4 English Court of Appeal case of Woodhouse and Co (Ltd) v Woodhouse [1914] 30 TLR 559.
5 English case of Re Hydrosan Ltd [1991] BCLC 418.
6 Malaysia Federal Court case of Dato’ Anthony See Teow Guan v See Teow Chuan & Anor [2009] 3 CLJ 405.
7 Singapore Court of Appeal case of Skandinaviska Enskilda Banken AB (Publ), Singapore Branch v Asia Pacific Breweries (Singapore) Pte Ltd and Other Appeals [2007] 2 SLR 367.  
8 Three Rivers District Council and others v Governor and Company of the Bank of England [2004] UKHL 48 (HL).
9 Lord Rodger in Three Rivers District Council and others v Governor and Company of the Bank of England [2004] UKHL 48 (HL).
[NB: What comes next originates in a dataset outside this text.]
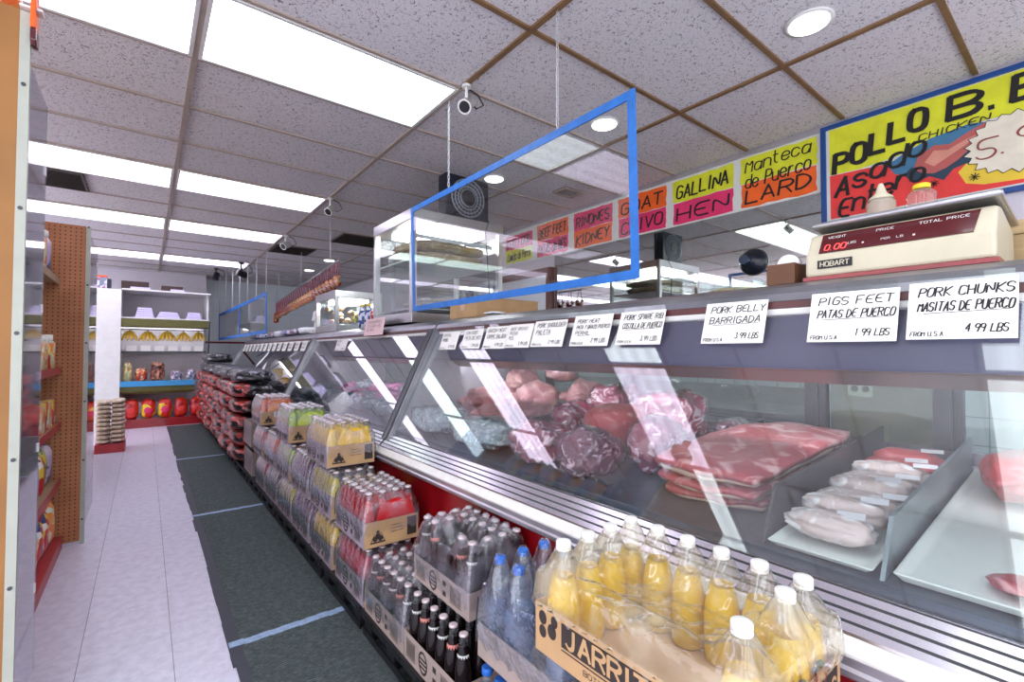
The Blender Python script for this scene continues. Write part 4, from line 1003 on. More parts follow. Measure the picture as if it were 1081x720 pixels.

10 In re L (A Minor) (Police Investigation: Privilege) [1997] AC 16; Refer also to Lord Scott's comments in Three Rivers District Council and others v Governor and Company of the Bank of England [2004] UKHL 48 (HL).
11 The Federal Court in Dato’ Anthony See Teow Guan v See Teow Chuan & Anor [2009] 3 CLJ 405 cited with approval the High Court judgment of Dato’ Au Ba Chi & Ors v Koh Keng Kheng & Ors [1989] 3 MLJ 445 and the Singapore Court of Appeal case of Yeo Ah Tee v Lee Chuan Meow [1962] 1 LNS 210.
12 B v Auckland District Law Society [2003] 2 AC 736 (PC).
13 Federal Court in Dato’ Anthony See Teow Guan v See Teow Chuan & Anor [2009] 3 CLJ 405.
14 Alfred Crompton Amusement Machines v Customs and Excise Commissioners (No. 2) [1972] 2 All ER 353 at 376 (CA), per L Denning, not challenged on appeal to the House of Lords.
15 Duchess of Kingston’s Case (1776) 20 St Tr 355.